Green's Open Problem 38

References:

• 100 open problems
• [La79] Lovász, László. "On the Shannon capacity of a graph." IEEE Transactions on Information theory 25.1 (1979): 1-7.
• [Po20] Polak, Sven. "New methods in coding theory: Error-correcting codes and the Shannon capacity." arXiv preprint arXiv:2005.02945 (2020).

@[reducible, inline]

abbrev Green38.𝔽₇ (n : ℕ) : Type

The vector space $\mathbb{F}_7^n$.

Equations

• Green38.𝔽₇ n = (Fin n → ZMod 7)

def Green38.IntersectsOnlyAtZero {n : ℕ} (A : Finset (𝔽₇ n)) : Prop

$A - A$ intersects $\{-1, 0, 1\}^n$ only at $0$.

Equations

• Green38.IntersectsOnlyAtZero A = ∀ a ∈ A - A, (∀ (i : Fin n), a i ∈ {-1, 0, 1}) → a = 0

def Green38.ValidCardinalities (n : ℕ) : Set ℕ

The set of cardinalities of all subsets A where A - A intersects {-1, 0, 1}^n only at 0.

Equations

• Green38.ValidCardinalities n = {x : ℕ | ∃ (A : Finset (Green38.𝔽₇ n)) (_ : Green38.IntersectsOnlyAtZero A), A.card = x}

theorem Green38.green_38.test_n1_lower : 3 ∈ ValidCardinalities 1

{0, 2, 4} is a valid independent set in C_7, giving cardinality 3.

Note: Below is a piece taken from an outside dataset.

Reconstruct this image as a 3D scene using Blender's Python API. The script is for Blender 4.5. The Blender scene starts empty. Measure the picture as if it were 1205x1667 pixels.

noncomputable def Green38.LargestAdmissibleCardinality : ℕ → ℝ

The largest subset $A \subset \mathbb{F}_7^n$ for which $A - A$ intersects $\{-1, 0, 1\}^n$ only at $0$.

Equations

• Green38.LargestAdmissibleCardinality n = ↑(sSup (Green38.ValidCardinalities n))

noncomputable def Green38.C₁ : ℝ

The lower bound constant $C_1 \approx 3.2578$ from [Po20].

Equations

• Green38.C₁ = 367 ^ 5⁻¹

noncomputable def Green38.C₂ : ℝ

The upper bound constant $C_2 \approx 3.3177$ from [La79].

Equations

• Green38.C₂ = 7 * Real.cos (Real.pi / 7) / (1 + Real.cos (Real.pi / 7))

theorem Green38.green_38.lower : have ans := sorry; ans ≤ᶠ[Filter.atTop] LargestAdmissibleCardinality ∧ ∃ c > C₁, (fun (n : ℕ) => c ^ n) =O[Filter.atTop] ans

Can we improve the lower bound?

theorem Green38.green_38.upper : have ans := sorry; LargestAdmissibleCardinality ≤ᶠ[Filter.atTop] ans ∧ ∃ c < C₂, ans =O[Filter.atTop] fun (n : ℕ) => c ^ n

Can we improve the best upper bound?

theorem Green38.green_38.variants.best_lower (ε : ℝ) : ε > 0 → ∀ᶠ (n : ℕ) in Filter.atTop, (C₁ - ε) ^ n ≤ LargestAdmissibleCardinality n

The current best lower bound is $(C_1 - o(1))^n \leqslant |A|$ where $C_1 = 367^{1/5} \approx 3.2578$ [Po20, Section 9.1].

theorem Green38.green_38.variants.best_upper (ε : ℝ) : ε > 0 → ∀ᶠ (n : ℕ) in Filter.atTop, LargestAdmissibleCardinality n ≤ (C₂ + ε) ^ n

The current best upper bound is $|A| \leqslant (C_2 + o(1))^n$ where $C_2 = \frac{7 \cos(\pi/7)}{1 + \cos(\pi/7)} \approx 3.3177$ [La79, Corollary 5].

theorem Green38.green_38.test_zero_mem_validCardinalities {n : ℕ} : 0 ∈ ValidCardinalities n

0 is a valid cardinality, since the empty set vacuously satisfies the condition.

theorem Green38.green_38.test_bound_above {n : ℕ} : BddAbove (ValidCardinalities n)

The set of valid cardinalities we take the supremum over is bounded above.